Enquanto isso, muita repressão
Com todas estas dificuldades enfrentadas pelas entidades, Oliveira aponta um dado alarmante: muitas entidades, que estão há vários anos buscando suas outorgas e não consegue visualizar mudanças nesta situação, estão entrando no ar sem permissão, o que agrava a situação, pois além de não verem seus pleitos atendidos, estas emissoras são duramente reprimidas pela ação do estado brasileiro, que ao invés de promover transparência e celeridade nos processos de outorgas, se utiliza do aparato policial para reprimir e macular suas responsabilidades sobre esta situação. Para Oliveira, “o estado brasileiro está reprimindo lideranças comunitárias que lutam na prática para cumprir uma das atribuições constitucionais do estado brasileiro, ou seja, combater o monopólio das comunicações”.
Além disso, Oliveira aponta o desperdício de dinheiro público nas ações de fechamento de emissoras: “o que se gasta para reprimir uma emissora comunitária é cerca de 100 vezes mais o que se gastaria para autorizar, pois um grande número de agentes públicos é mobilizado, como agentes da Anatel, policiais federais, servidores do poder judiciário e muitas horas de burocracia para uma possível condenação ou absolvição dos comunicadores sociais. É muito dinheiro público jogado no ralo para garantir o monopólio da comunicação. Em suma, o estado brasileiro deveria utilizar seus agentes de repressão para causas mais nobres, como combater o tráfico de drogas no país”.
Jerry de Oliveira aponta que as ações de fechamento de rádios comunitárias no país é maior do que o combate ao tráfico de drogas e lembra uma entrevista do Secretário Nacional anti-drogas do Ministério da Justiça José Vicente para a Rádio CBN, na qual ele disse “que o Brasil é hoje considerado um dos maiores consumidores de cocaína do mundo, com o consumo de quase 100 toneladas de drogas, e que a Polícia Federal apreende apenas 0,5% desse total”, segundo Jerry Oliveira “isso mostra que a preservação do monopólio da comunicação deste país é mais importante que a desgraça de uma família que possui um viciado em drogas, é lamentável que se pense desta maneira: os agentes de repressão são hoje os capitães do mato do monopólio da comunicação deste país”.

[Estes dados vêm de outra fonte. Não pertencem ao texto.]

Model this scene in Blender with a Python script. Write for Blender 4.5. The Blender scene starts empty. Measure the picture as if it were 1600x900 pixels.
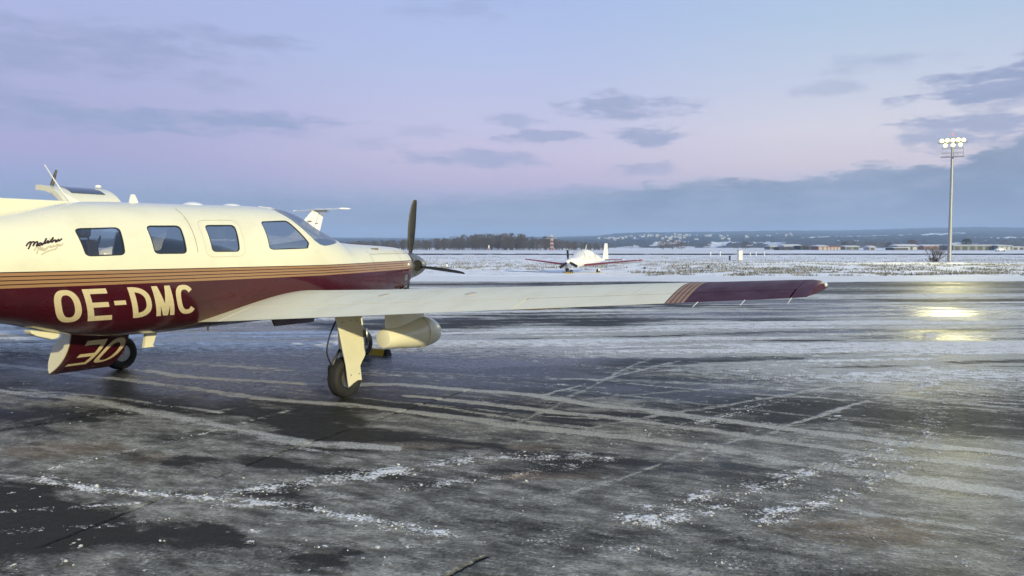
import bpy, bmesh, math, random
import numpy as np
from mathutils import Vector, Matrix, Quaternion

SC = bpy.context.scene
COL = SC.collection
R = math.radians
random.seed(7)
RNG = np.random.default_rng(11)

# ------------------------------------------------------------------ camera
cam_d = bpy.data.cameras.new('camera')
cam_d.sensor_width = 36.0
cam_d.lens = 36.0 * 1250.0 / 1600.0
cam_d.clip_start = 0.1
cam_d.clip_end = 40000
cam = bpy.data.objects.new('camera', cam_d)
cam.location = (0, 0, 1.56)
cam.rotation_euler = (R(90) - math.atan(65 / 1250.0), 0, 0)
COL.objects.link(cam)
SC.camera = cam

# ------------------------------------------------------------------ node helper
class NT:
    def __init__(s, tree):
        s.t = tree
    def put(s, sock, v):
        if isinstance(v, bpy.types.NodeSocket):
            s.t.links.new(v, sock)
        elif v is not None:
            if sock.type == 'RGBA' and not isinstance(v, (int, float)) and len(v) == 3:
                v = (*v, 1)
            sock.default_value = v
    def n(s, typ, out=0, **kw):
        nd = s.t.nodes.new(typ)
        ins = {}
        for k, v in kw.items():
            if k.startswith('i_'):
                ins[k[2:]] = v
            else:
                setattr(nd, k, v)
        for k, v in ins.items():
            s.put(nd.inputs[int(k)] if k.isdigit() else nd.inputs[k.replace('_', ' ')], v)
        return nd.outputs[out] if out is not None else nd
    def m(s, op, a, b=None, c=None, clamp=False):
        nd = s.t.nodes.new('ShaderNodeMath'); nd.operation = op; nd.use_clamp = clamp
        for i, v in enumerate((a, b, c)):
            if v is not None: s.put(nd.inputs[i], v)
        return nd.outputs[0]
    def vm(s, op, a, b=None, out=0):
        nd = s.t.nodes.new('ShaderNodeVectorMath'); nd.operation = op
        s.put(nd.inputs[0], a)
        if b is not None: s.put(nd.inputs[3 if op == 'SCALE' else 1], b)
        return nd.outputs[out]
    def mix(s, f, a, b, typ='MIX'):
        nd = s.t.nodes.new('ShaderNodeMix'); nd.data_type = 'RGBA'; nd.blend_type = typ
        s.put(nd.inputs[0], f); s.put(nd.inputs[6], a); s.put(nd.inputs[7], b)
        return nd.outputs[2]
    def mixf(s, f, a, b):
        nd = s.t.nodes.new('ShaderNodeMix'); nd.data_type = 'FLOAT'
        s.put(nd.inputs[0], f); s.put(nd.inputs[2], a); s.put(nd.inputs[3], b)
        return nd.outputs[0]
    def mr(s, v, a, b, c=0., d=1., smooth=True):
        nd = s.t.nodes.new('ShaderNodeMapRange')
        nd.interpolation_type = 'SMOOTHSTEP' if smooth else 'LINEAR'
        for i, q in enumerate((v, a, b, c, d)): s.put(nd.inputs[i], q)
        return nd.outputs[0]
    def ramp(s, f, pts, interp='LINEAR'):
        nd = s.t.nodes.new('ShaderNodeValToRGB'); cr = nd.color_ramp; cr.interpolation = interp
        while len(cr.elements) < len(pts): cr.elements.new(0.5)
        for e, (p, c) in zip(cr.elements, pts):
            e.position = p; e.color = (*c, 1) if len(c) == 3 else c
        s.put(nd.inputs[0], f)
        return nd.outputs[0]
    def noise(s, vec, scale, detail=3., rough=.5, dist=0., out=0):
        nd = s.t.nodes.new('ShaderNodeTexNoise')
        s.put(nd.inputs['Vector'], vec)
        nd.inputs['Scale'].default_value = scale; nd.inputs['Detail'].default_value = detail
        nd.inputs['Roughness'].default_value = rough; nd.inputs['Distortion'].default_value = dist
        return nd.outputs[out]
    def sep(s, v):
        nd = s.t.nodes.new('ShaderNodeSeparateXYZ'); s.put(nd.inputs[0], v); return nd.outputs
    def comb(s, x, y, z):
        nd = s.t.nodes.new('ShaderNodeCombineXYZ')
        for i, v in enumerate((x, y, z)): s.put(nd.inputs[i], v)
        return nd.outputs[0]

def lin(r, g, b):
    f = lambda c: (c / 255 / 12.92) if c / 255 <= .04045 else ((c / 255 + .055) / 1.055) ** 2.4
    return (f(r), f(g), f(b))

# ------------------------------------------------------------------ light direction, sky, sun
SUN_EL = R(15.2)
_h = Vector((-0.45, 0.893, 0)).normalized()
SUN_T = Vector((_h.x * math.cos(SUN_EL), _h.y * math.cos(SUN_EL), -math.sin(SUN_EL)))   # travel direction

world = bpy.data.worlds.new('World')
SC.world = world
world.use_nodes = True
world.cycles.sampling_method = 'MANUAL'
world.cycles.sample_map_resolution = 512
wt = world.node_tree
wt.nodes.clear()
W = NT(wt)
tc = W.n('ShaderNodeTexCoord')
gen = wt.nodes[-1].outputs['Generated']
sx, sy, sz = W.sep(W.vm('NORMALIZE', gen))
hl = W.m('SQRT', W.m('ADD', W.m('MULTIPLY', sx, sx), W.m('MULTIPLY', sy, sy)))
el = W.m('ARCTAN2', sz, hl)
az = W.m('ARCTAN2', sx, sy)
sn = W.m('DIVIDE', sx, W.m('MAXIMUM', hl, .001))
ef = W.m('DIVIDE', el, .40, clamp=True)
def eramp(pts):
    return W.ramp(ef, [(min(1., max(0., math.atan((385 - y) / 1250.) / .40)), lin(*c)) for y, c in pts])
left = eramp([(385, (132, 146, 186)), (335, (140, 152, 194)), (300, (147, 156, 200)), (255, (166, 160, 204)), (200, (170, 168, 210)), (110, (170, 177, 219)), (0, (168, 181, 228)), (-140, (150, 172, 222))])
midc = eramp([(385, (140, 157, 195)), (325, (158, 164, 203)), (285, (192, 178, 210)), (245, (200, 190, 218)), (190, (194, 194, 226)), (100, (178, 192, 231)), (0, (167, 186, 232)), (-140, (150, 176, 226))])
right = eramp([(385, (150, 166, 198)), (320, (180, 180, 205)), (265, (216, 204, 214)), (215, (217, 214, 224)), (150, (198, 207, 227)), (60, (178, 200, 227)), (0, (169, 197, 229)), (-140, (150, 180, 224))])
base = W.mix(W.mr(sn, -.5, -.02), left, W.mix(W.mr(sn, -.02, .42), midc, right))
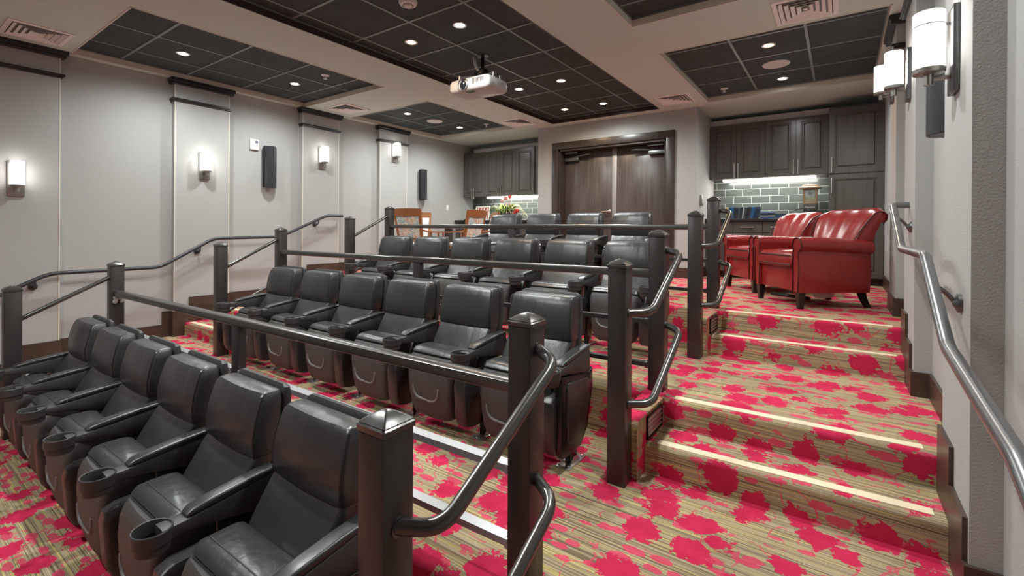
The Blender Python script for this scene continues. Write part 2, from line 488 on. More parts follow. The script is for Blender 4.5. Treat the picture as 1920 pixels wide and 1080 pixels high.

ABRAÇO fará denúncia sobre estes fatos
Com a realização da pesquisa e a comprovação destes casos apresentados, pela ABRAÇO – SP, Oliveira comenta: “não há outra situação a ser feita,a não ser recorrermos a justiça e colocar o povo na rua, com manifestações e passeatas. Já tentamos várias negociações políticas e apelos, o que conseguimos até agora foi tomar centenas de cafezinhos e promessas de mudanças, e até agora, depois de 12 anos de promulgação da Lei, nada foi mudado, então não nos resta outra coisa a fazer, senão as ações jurídicas no Poder Judiciário para alterar esta situação, é necessário desbaratar este consórcio de agentes públicos, parlamentares e representantes da mídia privada, responsabilizando o Estado Brasileiro e se possível, colocar seus chefes na cadeia”. Para isso, a ABRAÇO – SP fará mobilizações junto à Comissão de Direitos Humanos da Assembléia Legislativa do Estado de São Paulo, Ministério Público e Atos Públicos.